**Dataset extract**
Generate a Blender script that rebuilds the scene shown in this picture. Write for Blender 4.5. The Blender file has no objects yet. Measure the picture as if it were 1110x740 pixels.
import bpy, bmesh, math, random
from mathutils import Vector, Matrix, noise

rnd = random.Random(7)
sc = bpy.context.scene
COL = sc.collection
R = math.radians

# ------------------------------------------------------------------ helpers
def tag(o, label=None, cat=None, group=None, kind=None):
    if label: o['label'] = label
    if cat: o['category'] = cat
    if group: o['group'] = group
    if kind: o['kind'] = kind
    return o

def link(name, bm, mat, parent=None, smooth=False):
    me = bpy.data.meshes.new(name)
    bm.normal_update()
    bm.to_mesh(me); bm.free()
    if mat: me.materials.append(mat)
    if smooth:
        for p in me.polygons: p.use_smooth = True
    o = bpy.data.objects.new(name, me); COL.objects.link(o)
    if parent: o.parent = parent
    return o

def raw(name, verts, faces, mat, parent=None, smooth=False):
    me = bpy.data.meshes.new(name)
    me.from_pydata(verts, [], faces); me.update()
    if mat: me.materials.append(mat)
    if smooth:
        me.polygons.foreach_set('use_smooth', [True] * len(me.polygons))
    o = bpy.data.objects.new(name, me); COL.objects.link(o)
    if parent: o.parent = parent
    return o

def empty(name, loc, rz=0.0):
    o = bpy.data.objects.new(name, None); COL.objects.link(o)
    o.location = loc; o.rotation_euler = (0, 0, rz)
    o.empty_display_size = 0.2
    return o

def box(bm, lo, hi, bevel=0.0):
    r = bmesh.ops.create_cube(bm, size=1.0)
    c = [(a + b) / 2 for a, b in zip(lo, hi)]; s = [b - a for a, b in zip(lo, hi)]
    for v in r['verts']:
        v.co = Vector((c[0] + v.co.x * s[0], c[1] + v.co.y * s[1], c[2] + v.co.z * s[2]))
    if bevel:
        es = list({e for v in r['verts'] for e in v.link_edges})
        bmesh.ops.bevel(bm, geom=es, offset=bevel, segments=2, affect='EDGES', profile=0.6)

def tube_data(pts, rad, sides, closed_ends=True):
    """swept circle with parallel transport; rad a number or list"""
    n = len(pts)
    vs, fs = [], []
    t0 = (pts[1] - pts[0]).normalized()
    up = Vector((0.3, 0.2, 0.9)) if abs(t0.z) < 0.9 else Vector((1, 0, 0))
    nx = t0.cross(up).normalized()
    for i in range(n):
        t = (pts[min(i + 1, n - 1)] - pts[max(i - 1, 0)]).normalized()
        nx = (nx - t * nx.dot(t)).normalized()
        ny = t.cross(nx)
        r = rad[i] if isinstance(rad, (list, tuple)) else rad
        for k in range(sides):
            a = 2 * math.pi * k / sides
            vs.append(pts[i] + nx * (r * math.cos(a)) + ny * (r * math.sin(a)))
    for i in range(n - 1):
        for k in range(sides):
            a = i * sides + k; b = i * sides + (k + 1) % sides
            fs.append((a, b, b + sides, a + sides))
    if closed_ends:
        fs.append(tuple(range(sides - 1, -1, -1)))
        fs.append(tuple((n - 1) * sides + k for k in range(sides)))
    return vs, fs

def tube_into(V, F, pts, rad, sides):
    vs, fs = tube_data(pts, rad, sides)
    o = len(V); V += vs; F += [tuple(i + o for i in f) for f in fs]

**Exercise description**
Each line of the material should be duplicated exactly, please.

**Expected output**
Generate a Blender script that rebuilds the scene shown in this picture. Write for Blender 4.5. The Blender file has no objects yet. Measure the picture as if it were 1110x740 pixels.
import bpy, bmesh, math, random
from mathutils import Vector, Matrix, noise

rnd = random.Random(7)
sc = bpy.context.scene
COL = sc.collection
R = math.radians

# ------------------------------------------------------------------ helpers
def tag(o, label=None, cat=None, group=None, kind=None):
    if label: o['label'] = label
    if cat: o['category'] = cat
    if group: o['group'] = group
    if kind: o['kind'] = kind
    return o

def link(name, bm, mat, parent=None, smooth=False):
    me = bpy.data.meshes.new(name)
    bm.normal_update()
    bm.to_mesh(me); bm.free()
    if mat: me.materials.append(mat)
    if smooth:
        for p in me.polygons: p.use_smooth = True
    o = bpy.data.objects.new(name, me); COL.objects.link(o)
    if parent: o.parent = parent
    return o

def raw(name, verts, faces, mat, parent=None, smooth=False):
    me = bpy.data.meshes.new(name)
    me.from_pydata(verts, [], faces); me.update()
    if mat: me.materials.append(mat)
    if smooth:
        me.polygons.foreach_set('use_smooth', [True] * len(me.polygons))
    o = bpy.data.objects.new(name, me); COL.objects.link(o)
    if parent: o.parent = parent
    return o

def empty(name, loc, rz=0.0):
    o = bpy.data.objects.new(name, None); COL.objects.link(o)
    o.location = loc; o.rotation_euler = (0, 0, rz)
    o.empty_display_size = 0.2
    return o

def box(bm, lo, hi, bevel=0.0):
    r = bmesh.ops.create_cube(bm, size=1.0)
    c = [(a + b) / 2 for a, b in zip(lo, hi)]; s = [b - a for a, b in zip(lo, hi)]
    for v in r['verts']:
        v.co = Vector((c[0] + v.co.x * s[0], c[1] + v.co.y * s[1], c[2] + v.co.z * s[2]))
    if bevel:
        es = list({e for v in r['verts'] for e in v.link_edges})
        bmesh.ops.bevel(bm, geom=es, offset=bevel, segments=2, affect='EDGES', profile=0.6)

def tube_data(pts, rad, sides, closed_ends=True):
    """swept circle with parallel transport; rad a number or list"""
    n = len(pts)
    vs, fs = [], []
    t0 = (pts[1] - pts[0]).normalized()
    up = Vector((0.3, 0.2, 0.9)) if abs(t0.z) < 0.9 else Vector((1, 0, 0))
    nx = t0.cross(up).normalized()
    for i in range(n):
        t = (pts[min(i + 1, n - 1)] - pts[max(i - 1, 0)]).normalized()
        nx = (nx - t * nx.dot(t)).normalized()
        ny = t.cross(nx)
        r = rad[i] if isinstance(rad, (list, tuple)) else rad
        for k in range(sides):
            a = 2 * math.pi * k / sides
            vs.append(pts[i] + nx * (r * math.cos(a)) + ny * (r * math.sin(a)))
    for i in range(n - 1):
        for k in range(sides):
            a = i * sides + k; b = i * sides + (k + 1) % sides
            fs.append((a, b, b + sides, a + sides))
    if closed_ends:
        fs.append(tuple(range(sides - 1, -1, -1)))
        fs.append(tuple((n - 1) * sides + k for k in range(sides)))
    return vs, fs

def tube_into(V, F, pts, rad, sides):
    vs, fs = tube_data(pts, rad, sides)
    o = len(V); V += vs; F += [tuple(i + o for i in f) for f in fs]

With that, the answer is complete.